By now, we’re all well-aware of what Microsoft and Sony are bringing to the table with their respective next-gen consoles, but an answer to one common question has eluded us: why, exactly, did both companies settle on AMD’s hardware?
As it turns out, the answer wasn’t so immediate. According to Patrick Moorhead, President of Moor Insights & Strategy, the ultimate battle came between MIPS, ARM and AMD – Intel and NVIDIA were not even in the picture. Both Microsoft and Sony clearly wanted to go with as simple a design as possible, which automatically purges the idea of placing a CPU next to a GPU on the motherboard. Instead, the cleaner and safer implementation is to go with an SoC, where the CPU and GPU are on the same chip and die – AMD calls this an “APU”.
While Intel offers market-leading CPUs, its GPU implementations have long been lacking on the gaming front. By contrast, NVIDIA does excel there, but it offers no x86-based processor solution. If Microsoft or Sony had gone with either Intel or NVIDIA, it would have had to go with a two-chip design for the CPU and GPU.
Not long after the evaluation started, it was deemed that MIPS just wasn’t powerful enough, nor had the developer backing that is oh-so-important with these things. In a technical “bake-off”, it was found that ARM also couldn’t offer the performance that either of these companies were looking for, nor was its 64-bit implementations market-ready. There’s no doubt that ARM will offer more competitive products for this use down the road, but the timing didn’t work out to the company’s favor this time around.

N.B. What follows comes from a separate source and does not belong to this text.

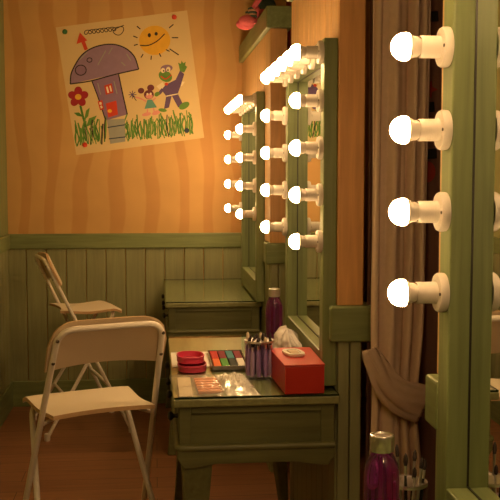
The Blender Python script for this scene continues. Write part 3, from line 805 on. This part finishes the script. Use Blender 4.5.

This is where we see the brilliance of AMD’s acquisition of ATI all those years ago. It’s since developed a robust CPU – or “APU” – that bundles in its modern x86 CPU along with a Radeon GPU. AMD obviously knows what it’s doing with both, so to have both solutions in the same package was undoubtedly attractive to both Microsoft and Sony. And for AMD, it’s a savior move, given its difficulty in competing with Intel for CPU dominance in recent years.
The only question left lingering: why is it Sony scored 50% more GPU cores with its APU over Microsoft?